In her opinion, whether or not agtech VC funding has actually bottomed, “there’s a cultural challenge that we have to face where larger companies have to realise that their expertise really cannot be replicated on delivery, on largescale testing of eventual technologies. Small companies can’t do that and shouldn’t do that.
“There needs to be some pull through and some recycling of capital. Until that happens, we will be trying to encourage our companies to get cash break-even.”
Agtech’s cultural problem, coupled with the subdued IPO market in general, is one of the things that is “choking up exits”, agreed Adam Anders, managing partner at Anterra Capital. “When that unleashes it will definitely be a tipping point of more capital arriving. I hope that the opportunity is gonna happen because the size of the prize is getting bigger each year.”
From hype to hypervigilance
On another panel discussion at the World Agri-Tech Innovation Summit corporate VCs reflected on their lessons learned amid the slump in financing.
The number of CVCs has nearly doubled in a decade to around 17, pointed out Michael Lee, managing director, at Syngenta Ventures. But he too noted their current cautious mood. Prior to 2020, he said, CVCs were “basically shooting from the hip and acquiring something that they fell in love with and maybe regretting it later”. Corporates are now making fewer investments and shifting their focus more towards “delivering value on what they already have”.
In what’s more evidence of their frugality, since 2020/21 almost without exception every single acquisition has had an equity stake from a CVC.
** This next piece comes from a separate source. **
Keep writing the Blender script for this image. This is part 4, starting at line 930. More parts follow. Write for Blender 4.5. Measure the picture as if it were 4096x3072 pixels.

“The change that we see is from hype to execution or commercial viability,” added Lee. “You can see that in how we do business, and what we expect from start-ups and how we source and choose them. It’s not 2021 anymore. We are not at that peak, and we are being more selective.”
CVC funding offers start-ups strategic advantages like market access and long-term partnerships. But founders are carefully assessing potential drawbacks, such as loss of autonomy, slower processes, and misaligned goals before committing to such relationships.
The fears of founders ‘getting trapped’ with a CVC are ‘valid concerns’, said Sebastien Pascual, director of agri-food investment at Temasek. “But not wanting to engage is ultimately a mistake because the corporates are absolutely a necessary part of the ecosystem in the agri-food segment, particularly if you want to get a channel and get to market. This is hard to get and was built over many years at high cost and is it very unlikely you can replicate it yourself.”